New kid experiment, part 2

Well, I don't know if you all are tired of reading my parenting adventures yet, but for the sake of recording them (even just for myself), I will update with today's progress.

This morning started beautifully. Adrianna and Scott hurried to get ready to catch the bus. They rode it to town and enjoyed choosing books at the library and drinking sumptuously at Starbuck's. I drove up later, worked out at the YMCA, and then met them for some errands.

Overall, Adrianna's behavior was respectful... Until we had lunch at a little restaurant. I told her it was time to go to the bathroom. As usual, she yelled that she didn't need to go, followed by whining. I took her hand and led her to the bathroom -- where, of course, she went to the bathroom.

Five minutes later, we got in the car. Her usual first question popped out: "Can we listen to my music now?" Scott and I looked at each other, gave a quick and quiet discussion, and replied, "No, you were unkind to Mom when it was time to go to the bathroom." Of course, more complaining followed, with no reaction.

The afternoon went smoothly.
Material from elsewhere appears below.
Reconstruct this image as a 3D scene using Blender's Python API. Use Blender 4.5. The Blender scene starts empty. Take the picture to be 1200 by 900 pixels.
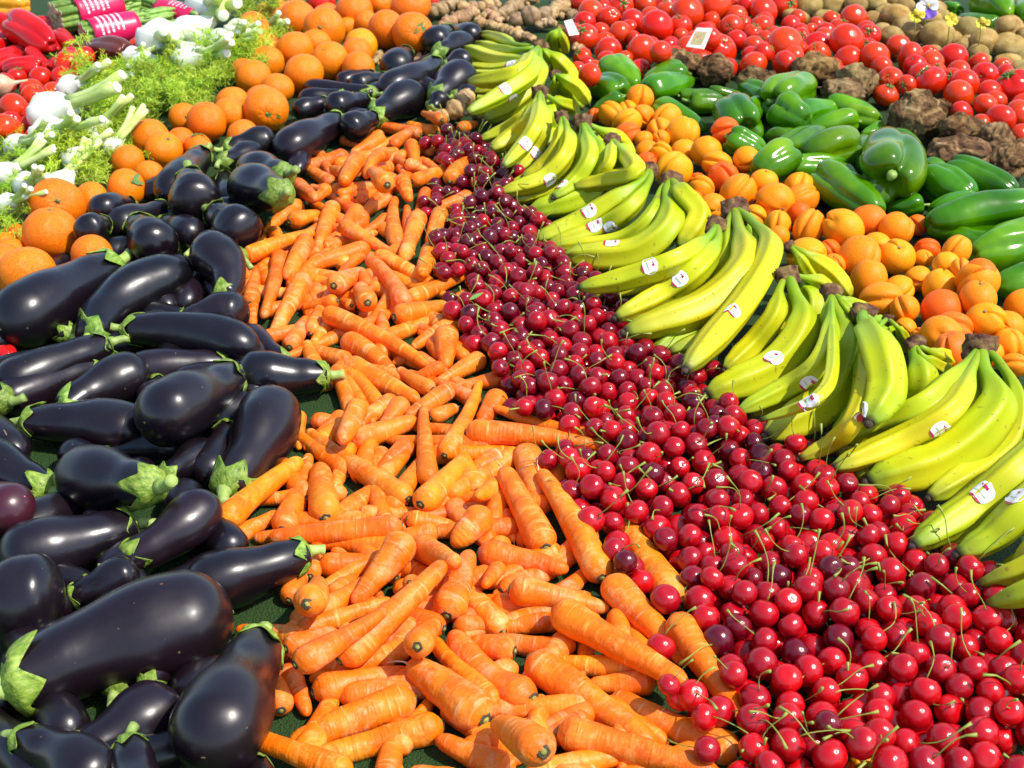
import bpy, math, random
import numpy as np
from mathutils import Vector, Matrix, noise
from mathutils.bvhtree import BVHTree
random.seed(7); rng = np.random.default_rng(7)
PI = math.pi
scene = bpy.context.scene
COL = scene.collection
# ---------------------------------------------------------------- camera geometry (photo pixels 1200x900)
F = 1600.0; TH = math.atan(943.0 / 1600.0); CT, ST = math.cos(TH), math.sin(TH); H = CT / 1.154
def ray(px, py):
    u = (px - 600.0) / F; v = (450.0 - py) / F
    return np.array([u, CT + v * ST, -ST + v * CT])
def unproj(px, py, h):
    d = ray(px, py); t = (h - H) / d[2]
    return np.array([0, 0, H]) + d * t, t
def proj(P):
    x, y, z = P[0], P[1], P[2] - H
    dep = y * CT - z * ST; v = (y * ST + z * CT) / dep
    return 600 + F * x / dep, 450 - F * v, dep
CAMP = np.array([0, 0, H])
# ---------------------------------------------------------------- objects
ITEMS = []                    # every top-level thing, for labels
def link(o): COL.objects.link(o); return o
def mk_mesh(name, V, Fc, mat, smooth=True, attr=None):
    me = bpy.data.meshes.new(name)
    me.from_pydata([tuple(map(float, v)) for v in V], [], Fc)
    if smooth: me.polygons.foreach_set('use_smooth', [True] * len(me.polygons))
    if mat is not None: me.materials.append(mat)
    if attr:
        for k, a in attr.items():
            at = me.attributes.new(k, 'FLOAT', 'POINT'); at.data.foreach_set('value', np.asarray(a, dtype=np.float32))
    me.update()
    return me
def mk_obj(name, me, parent=None, M=None, color=None):
    o = bpy.data.objects.new(name, me); link(o)
    if parent is not None: o.parent = parent
    if M is not None: o.matrix_local = M
    if color: o.color = (*color, 1)
    return o
def empty(name, loc, rz=0):
    o = bpy.data.objects.new(name, None); link(o); o.location = loc; o.rotation_euler = (0, 0, rz); o.empty_display_size = .02
    return o
def thing(o, cat, base, px, py, group=None, bits=(), w=30):
    o['category'] = cat
    if group: o['group'] = group
    ITEMS.append(dict(o=o, cat=cat, base=base, px=px, py=py, bits=list(bits), w=w))
    return o
def frame(P0, P1, up=(0, 0, 1), roll=0):
    X = Vector(P1) - Vector(P0); X.normalize(); Z = Vector(up)
    Y = Z.cross(X)
    if Y.length < 1e-4: Y = Vector((0, 1, 0)).cross(X)
    Y.normalize(); Z = X.cross(Y)
    M = Matrix((X, Y, Z)).transposed().to_4x4()
    if roll: M = M @ Matrix.Rotation(roll, 4, 'X')
    M.translation = Vector(P0)
    return M
def grid_faces(nr, ns, closed=True):
    f = []
    for i in range(nr - 1):
        for j in range(ns if closed else ns - 1):
            a = i * ns + j; b = i * ns + (j + 1) % ns
            f.append((a, b, b + ns, a + ns))
    return f
def lathe(xs, rfun, ns, bend=0, L=1, xfun=None, caps=True):
    """surface of revolution about local X with optional bow (bend*L) to +Y; rfun(i,theta)->radius"""
    V = []; nr = len(xs)
    for i, x in enumerate(xs):
        t = x / L; oy = bend * L * 4 * t * (1 - t) if bend else 0
        sl = math.atan(bend * 4 * (1 - 2 * t)) if bend else 0
        for j in range(ns):
            th = 2 * PI * j / ns; r = rfun(i, th)
            xx = x + (xfun(i, th) if xfun else 0)
            yy, zz = r * math.cos(th), r * math.sin(th)
            V.append((xx - yy * math.sin(sl), oy + yy * math.cos(sl), zz))
    Fc = grid_faces(nr, ns)
    if caps:
        Fc.append(tuple(range(ns - 1, -1, -1))); Fc.append(tuple(range((nr - 1) * ns, nr * ns)))
    return V, Fc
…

Because we had our social worker back for our home study update, Adrianna's grandma took her to gymnastics class. Her grandparents brought her back in time for dinner, and she bounced in happily. I had her plate all ready for her arrival... And then it started... I know fatigue and hunger greatly contributed to her actions (as they always have).

I began, "Adrianna, I need you to go to the bathroom, change into your pajamas, and then we'll eat." The change from happy child to tantruming one was instant. While I heated food for Scott's parents, and Scott and me, Adrianna wandered around, complaining, ordering people to do what she wanted, and screaming. Steve, Julie, Scott, and I continued as if not hearing her.

Her irritation climaxed as we all sat down at the table to eat, and she came over (still attired in her leotard) to sit down. She saw instantly that there was no plate at her spot. More screaming. We prayed and ate our entire dinners while she screamed and whined the whole time. We even discussed events of the day and week normally, as if there were no other noise. (Scott's parents are on board with the changes we're working towards!)

Adrianna's complaints turned to pleads. "MOM! Listen to me! I want to talk to you! Last time I ate this food in my pajamas, it got all over them. It is so messy! I just don't want to get my pajamas on! I'M HUNGRY! I WANT FOOD!"

We finished our dinner, and everyone got up, and cleared the table. Adrianna started begging me to come with her to help her. When she finally asked genuinely and with a "Please," I came with her. As soon as I was in her room, she ordered me, "Put these clothes from gymnastics away!" "No." "YES! YOU NEED TO PUT THEM AWAY." I walked away.

She followed me, and then quickly started screaming, "I NEED TO GO TO THE BATHROOM!" I led her in there, peeled off her already dripping leotard, and allowed her to finish on the toilet.

Meanwhile, Scott's parents said their goodbyes. Scott and I did a quick, whispered consultation about whether we should help her get her pajamas on. Without a word, I took Adrianna to her room, started putting her underwear on, and even in her fatigue, her muscle memory took over. I started her pants and shirt the same way; she completed each automatically.

I led her back to the dining room, set her in front of her plate, and she devoured her dinner. Scott and I decided to stand next to her, instead of rejoining her at the table. We talked kindly with her about gymnastics. We figured that since she was back in a calm state and doing what we had asked, she should be rewarded with positive attention. She soaked it up, basking in her parents' attention.

In the middle of the meal, she looked at me genuinely, longing for my approval, longing to repair the hurts. "Mom, this is a healthy meal. Thank you for making it for me." Of course, I smiled right back at her. "Thanks, honey."

From there, our happy child returned. She even understood when we told her that she would miss out on stories in Mom and Dad's bed (her favorite nighttime ritual). Without a complaint, we put her right to bed.

And so the adventure continues... We'll see what tomorrow holds. Oh! And she asked several times, after she regained control of herself, "Mom, could we please read that New Kid by Friday book tomorrow??"

Comments

Unknown said…
Emmy I am SO proud of you! That has to be so hard. It's awesome that your in-laws are right there supporting you too!! keep it up and keep on posting, this is great stuff!
:) GREAT work!!! You can do it!! Well done!!

Just remember, it took a long time to build her habit, and it takes a while to re-make a new one.

Keep up the awesome work!
Fishy_Fam said…
So proud of you, Em! It doesn't sound easy, but definitely like you are making a difference. Keep it up, and please keep sharing; I am enjoying getting some ideas. I used a few trick with Bennett yesterday and he ended up cleaning up the living room and his room instead of moving on.
While I don't have kids but I have to say I am finding this very interesting! Thank you for sharing this Em!